Mr Holmes

(Image credit: © AI Film Production Limited/Br)

It’s 1947 and 93-year-old Sherlock Holmes (Ian McKellen) grapples with a failing memory as he strives to reconstruct a troubling 35-year-old case

It’s 1947 and 93-year-old Sherlock Holmes (Ian McKellen) grapples with a failing memory as he strives to reconstruct a troubling 35-year-old case.

Arthur Conan Doyle's iconic detective has inspired a flurry of revisionist reinventions recently, but this tender, melancholy drama about the great man in extreme old age - based on Mitch Cullin's 2005 novel A Slight Trick of the Mind - might just be the most surprising.

As Holmes reconstructs the case that precipitated his retirement to the Sussex countryside, there is also another mystery to solve, involving his cherished bees and his widowed housekeeper's bright young son (Milo Parker, very impressive).

These puzzles may lack the fiendish elegance of the best Holmes mysteries and their unravelling proceeds at an understandably gentle pace.

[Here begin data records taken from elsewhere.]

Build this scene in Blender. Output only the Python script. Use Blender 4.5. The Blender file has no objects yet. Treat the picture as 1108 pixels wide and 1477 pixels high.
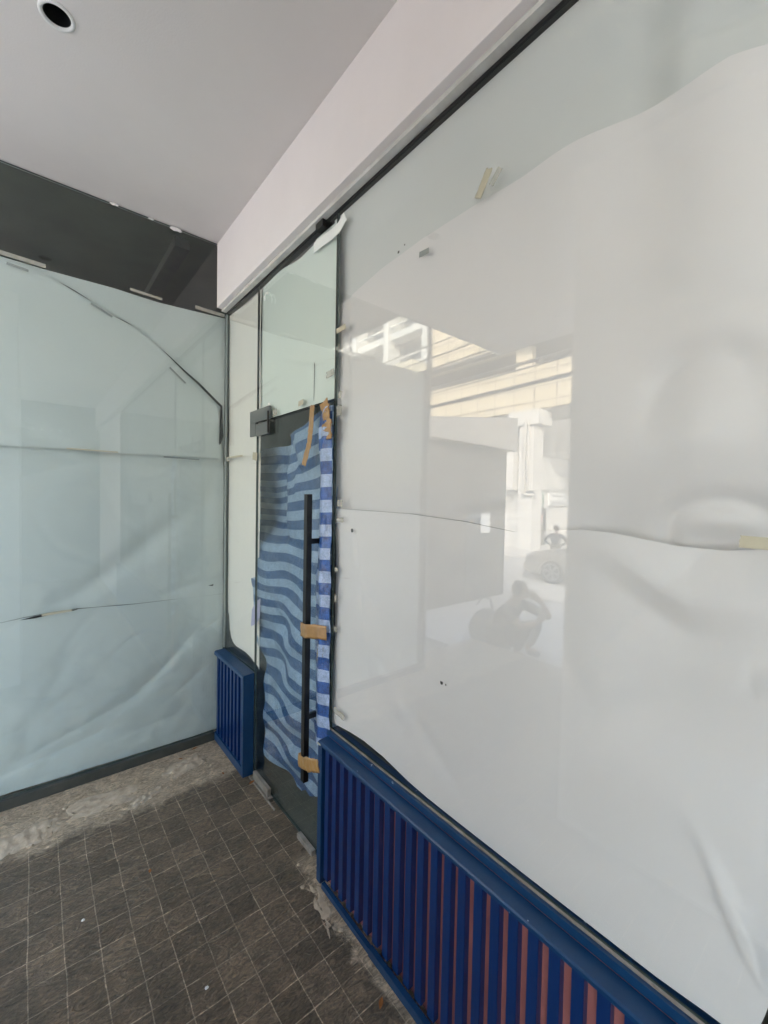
import bpy, bmesh, math, random
from mathutils import Vector, Matrix, noise
random.seed(4)
scene = bpy.context.scene
C = scene.collection
R = math.radians

# ------------------------------------------------------------------ camera
F_PX, YAW, PITCH, ROLL = 613.18, 0.689519, -0.0305452, 0.0191525
cy_, sy_, cp_, sp_ = math.cos(YAW), math.sin(YAW), math.cos(PITCH), math.sin(PITCH)
FW = Vector((sy_ * cp_, cy_ * cp_, sp_)); RT0 = Vector((cy_, -sy_, 0)); UP0 = RT0.cross(FW)
RT = RT0 * math.cos(ROLL) + UP0 * math.sin(ROLL); UP = UP0 * math.cos(ROLL) - RT0 * math.sin(ROLL)
EYE = Vector((0, 0, 1.65))
cam_d = bpy.data.cameras.new('camera'); cam = bpy.data.objects.new('camera', cam_d); C.objects.link(cam)
M = Matrix((RT, UP, -FW)).transposed().to_4x4(); M.translation = EYE
cam.matrix_world = M
cam_d.sensor_fit = 'VERTICAL'; cam_d.sensor_height = 24.0
cam_d.lens = F_PX / 1477 * 24.0
cam_d.clip_start = 0.02; cam_d.clip_end = 2000
scene.camera = cam

# ------------------------------------------------------------------ sky, sun, exposure
SUN_EL, SUN_AZ = R(36), R(128)        # azimuth measured from +Y towards +X
world = bpy.data.worlds.new('World'); scene.world = world; world.use_nodes = True
wn = world.node_tree; wn.nodes.clear()
sky = wn.nodes.new('ShaderNodeTexSky'); sky.sky_type = 'NISHITA'; sky.sun_disc = False
sky.sun_elevation = SUN_EL; sky.sun_rotation = SUN_AZ; sky.air_density = 1.3; sky.dust_density = 3.5
bg = wn.nodes.new('ShaderNodeBackground'); bg.inputs['Strength'].default_value = 0.15
wo = wn.nodes.new('ShaderNodeOutputWorld')
wn.links.new(sky.outputs[0], bg.inputs[0]); wn.links.new(bg.outputs[0], wo.inputs[0])
sd = bpy.data.lights.new('sun', 'SUN'); sd.energy = 1.4; sd.angle = R(0.5); sd.color = (1, .955, .88)
sun = bpy.data.objects.new('sun', sd); C.objects.link(sun)
sdir = Vector((math.sin(SUN_AZ) * math.cos(SUN_EL), math.cos(SUN_AZ) * math.cos(SUN_EL), math.sin(SUN_EL)))
sun.rotation_euler = sdir.to_track_quat('Z', 'Y').to_euler(); sun.location = (0, 0, 30)
scene.view_settings.view_transform = 'Standard'; scene.view_settings.look = 'None'
scene.view_settings.gamma = 1; scene.view_settings.exposure = 3.05
scene.cycles.max_bounces = 14; scene.cycles.diffuse_bounces = 6; scene.cycles.glossy_bounces = 5
scene.cycles.transparent_max_bounces = 24

# ------------------------------------------------------------------ materials
def new_mat(name):
    m = bpy.data.materials.new(name); m.use_nodes = True; m.node_tree.nodes.clear(); return m, m.node_tree
def N(t, kind, **kw):
    n = t.nodes.new(kind)
    for k, v in kw.items():
        if k in n.inputs: n.inputs[k].default_value = v
        else: setattr(n, k, v)
    return n
def mat(name, base, rough=.5, spec=.5, var=None, var_scale=4, bump=0, bump_scale=60, metal=0, chips=None, chip_scale=30,
        chip_thr=.72, coat=0, detail=6, stretch=None, trans=0, alpha=1):
    m, t = new_mat(name); L = t.links.new
    out = N(t, 'ShaderNodeOutputMaterial'); b = N(t, 'ShaderNodeBsdfPrincipled')
    b.inputs['Base Color'].default_value = (*base, 1); b.inputs['Roughness'].default_value = rough
    b.inputs['Specular IOR Level'].default_value = spec; b.inputs['Metallic'].default_value = metal
    b.inputs['Coat Weight'].default_value = coat; b.inputs['Alpha'].default_value = alpha
    tc = N(t, 'ShaderNodeTexCoord'); src = tc.outputs['Object']
    if stretch:
        mp = N(t, 'ShaderNodeMapping'); mp.inputs['Scale'].default_value = stretch; L(src, mp.inputs[0]); src = mp.outputs[0]
    col = None
    if var:
        n = N(t, 'ShaderNodeTexNoise', Scale=var_scale, Detail=detail, Roughness=.6); L(src, n.inputs['Vector'])
        r = N(t, 'ShaderNodeValToRGB'); r.color_ramp.elements[0].position = .3; r.color_ramp.elements[1].position = .7
        r.color_ramp.elements[0].color = (*base, 1); r.color_ramp.elements[1].color = (*var, 1)
        L(n.outputs['Fac'], r.inputs[0]); col = r.outputs[0]; L(col, b.inputs['Base Color'])
    if chips:
        n = N(t, 'ShaderNodeTexNoise', Scale=chip_scale, Detail=5, Roughness=.65); L(src, n.inputs['Vector'])
        r = N(t, 'ShaderNodeValToRGB'); r.color_ramp.elements[0].position = chip_thr; r.color_ramp.elements[1].position = chip_thr + .02
        L(n.outputs['Fac'], r.inputs[0]); mx = N(t, 'ShaderNodeMix', data_type='RGBA')
        L(r.outputs[0], mx.inputs['Factor'])
        if col: L(col, mx.inputs[6])
        else: mx.inputs[6].default_value = (*base, 1)
        mx.inputs[7].default_value = (*chips, 1); L(mx.outputs[2], b.inputs['Base Color'])
    if bump:
        n = N(t, 'ShaderNodeTexNoise', Scale=bump_scale, Detail=5, Roughness=.6); L(src, n.inputs['Vector'])
        bp = N(t, 'ShaderNodeBump', Strength=1, Distance=bump); L(n.outputs['Fac'], bp.inputs['Height']); L(bp.outputs[0], b.inputs['Normal'])
    sh = b.outputs[0]
    if trans:
        tr = N(t, 'ShaderNodeBsdfTranslucent'); tr.inputs[0].default_value = (*base, 1)
        ms = N(t, 'ShaderNodeMixShader'); ms.inputs[0].default_value = trans
        L(sh, ms.inputs[1]); L(tr.outputs[0], ms.inputs[2]); sh = ms.outputs[0]
    L(sh, out.inputs[0]); return m

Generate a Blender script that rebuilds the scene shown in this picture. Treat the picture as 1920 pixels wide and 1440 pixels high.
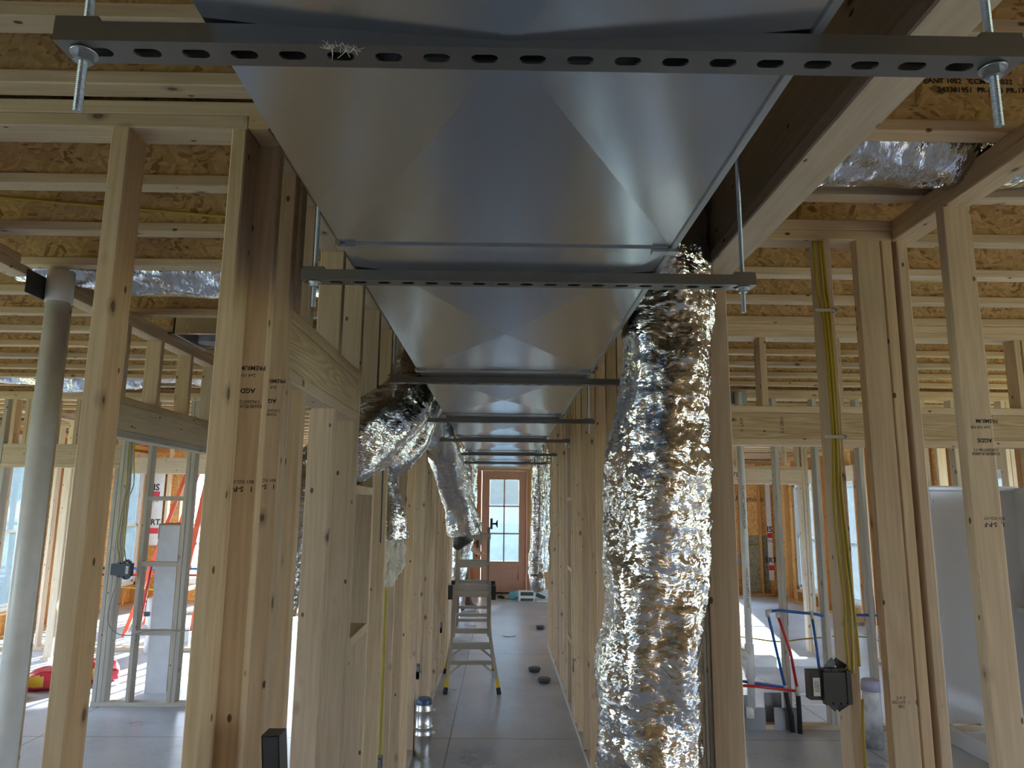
import bpy, bmesh, math, random
from mathutils import Vector, Matrix, noise
random.seed(7)
for o in list(bpy.data.objects): bpy.data.objects.remove(o)
SC = bpy.context.scene
COL = SC.collection
PI = math.pi

# ------------------------------------------------------------------ camera
cam = bpy.data.cameras.new('camera'); CAM = bpy.data.objects.new('camera', cam); COL.objects.link(CAM)
cam.sensor_fit = 'HORIZONTAL'; cam.sensor_width = 36.0; cam.lens = 1340.0 / 1920.0 * 36.0
cam.clip_start = 0.05; cam.clip_end = 300
RM = Matrix(((0.99985, -0.011499, -0.012949), (-0.014709, -0.16915, -0.985481), (0.009141, 0.985523, -0.169293)))
CAM.matrix_world = Matrix.Translation((0, 0, 1.735)) @ RM.to_4x4()
SC.camera = CAM

# ------------------------------------------------------------------ world, sun, exposure
W = bpy.data.worlds.new('sky'); SC.world = W; W.use_nodes = True
nt = W.node_tree; bg = nt.nodes['Background']
sky = nt.nodes.new('ShaderNodeTexSky'); sky.sky_type = 'NISHITA'; sky.sun_disc = False
sky.sun_elevation = math.radians(27); sky.sun_rotation = math.radians(8); sky.air_density = 1.0; sky.dust_density = 2.0
hz = nt.nodes.new('ShaderNodeMix'); hz.data_type = 'RGBA'; hz.inputs[0].default_value = 0.55
nt.links.new(sky.outputs[0], hz.inputs[6]); hz.inputs[7].default_value = (5.3, 6.9, 9.0, 1)
nt.links.new(hz.outputs[2], bg.inputs['Color']); bg.inputs['Strength'].default_value = 0.30
sl = bpy.data.lights.new('sun', 'SUN'); sl.energy = 8.0; sl.angle = math.radians(0.7); sl.color = (1.0, 0.93, 0.82)
SUN = bpy.data.objects.new('sun', sl); COL.objects.link(SUN)
_az, _el = math.radians(10.5), math.radians(18.5)
SUN.rotation_euler = Vector((math.sin(_az) * math.cos(_el), math.cos(_az) * math.cos(_el), math.sin(_el))).to_track_quat('Z', 'Y').to_euler()
SC.view_settings.view_transform = 'Standard'; SC.view_settings.look = 'None'
SC.view_settings.exposure = 2.78; SC.view_settings.gamma = 1.0; SC.view_settings.use_curve_mapping = False
SC.cycles.max_bounces = 10; SC.cycles.diffuse_bounces = 6; SC.cycles.glossy_bounces = 4; SC.cycles.transparent_max_bounces = 12
SC.cycles.sample_clamp_indirect = 6.0; SC.cycles.use_denoising = True; SC.cycles.caustics_reflective = False; SC.cycles.caustics_refractive = False

# ------------------------------------------------------------------ materials
MATS = {}
def newmat(name):
    m = bpy.data.materials.new(name); m.use_nodes = True; MATS[name] = m
    return m, m.node_tree.nodes, m.node_tree.links, m.node_tree.nodes['Principled BSDF']
def N(ns, t, **k):
    n = ns.new(t)
    for a, v in k.items(): setattr(n, a, v)
    return n
def ramp(ns, stops):
    r = ns.new('ShaderNodeValToRGB'); e = r.color_ramp.elements
    while len(e) < len(stops): e.new(0.5)
    for i, (p, c) in enumerate(stops): e[i].position = p; e[i].color = (*c, 1) if len(c) == 3 else c
    return r
def plain(name, col, rough=0.5, metal=0.0, spec=0.5, nscale=0, namt=0.0, bump=0.0, bscale=60):
    m, ns, L, b = newmat(name)
    b.inputs['Base Color'].default_value = (*col, 1); b.inputs['Roughness'].default_value = rough
    b.inputs['Metallic'].default_value = metal; b.inputs['Specular IOR Level'].default_value = spec
    tc = N(ns, 'ShaderNodeTexCoord')
    nz = N(ns, 'ShaderNodeTexNoise'); nz.inputs['Scale'].default_value = nscale or 12; nz.inputs['Detail'].default_value = 4
    L.new(tc.outputs['Object'], nz.inputs['Vector'])
    a = namt or 0.06
    r = ramp(ns, [(0.3, tuple(c * (1 - a) for c in col)), (0.7, tuple(min(1, c * (1 + a)) for c in col))])
    L.new(nz.outputs['Fac'], r.inputs[0]); L.new(r.outputs[0], b.inputs['Base Color'])
    if bump:
        n2 = N(ns, 'ShaderNodeTexNoise'); n2.inputs['Scale'].default_value = bscale; n2.inputs['Detail'].default_value = 5
        L.new(tc.outputs['Object'], n2.inputs['Vector'])
        bp = N(ns, 'ShaderNodeBump'); bp.inputs['Strength'].default_value = bump; bp.inputs['Distance'].default_value = 0.01
        L.new(n2.outputs['Fac'], bp.inputs['Height']); L.new(bp.outputs[0], b.inputs['Normal'])
    return m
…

Yet Sherlockians will still find much to relish. McKellen is superb, both as the halting nonagenarian and, in flashbacks, as the spry, supremely confident detective of 35 years earlier.

In a nice, teasingly self-referential touch, McKellen's Holmes drops in on a matinee screening of a black-and-white 1940s Sherlock Holmes adventure whose camped-up, silver screen detective is none other than Nicholas Rowe, star of 1985's juvenile romp, Young Sherlock Holmes.